Q51 If God is all-knowing and all-powerful, why does he not prevent evil?

“God allows evil only so as to make something better result from it” (St Thomas Aquinas). [309-314, 324]

Evil in the world is an obscure and painful mystery. Even the Crucified asked his Father, “My God, why have you forsaken me?” (Mt 27:46). Much about it is incomprehensible. One thing, though, we know for sure: God is 100 percent good. He can never be the originator of something evil. God created the world to be good, but is it not yet complete. In violent upheavels and painful processes it is being shaped and moved toward its final perfection. That may be a better way to classify what the Church calls physical evil, for example, a birth defect, or a natural catastrophe. Moral evils, in contrast, come about through the misuse of freedom in the world. “Hell on ear” — child soldiers, suicide bombings, concentration camps — is usually man-made.

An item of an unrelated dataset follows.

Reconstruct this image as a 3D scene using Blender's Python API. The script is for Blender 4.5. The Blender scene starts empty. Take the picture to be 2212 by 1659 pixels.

The decisive question is therefore not, “How can anyone believe in a good God when there is so much evil?” but rather, “How could a person with a heart and understanding endure life in this world if God did not exist?” Christ’s death and Resurrection show us that evil did not have the first word, nor does it have the last. God made absolute good result from the worst evil. We believe that in the Last Judgement God will put an end to all injustices. In the life of the world to come, evil no longer has any place and suffering ends.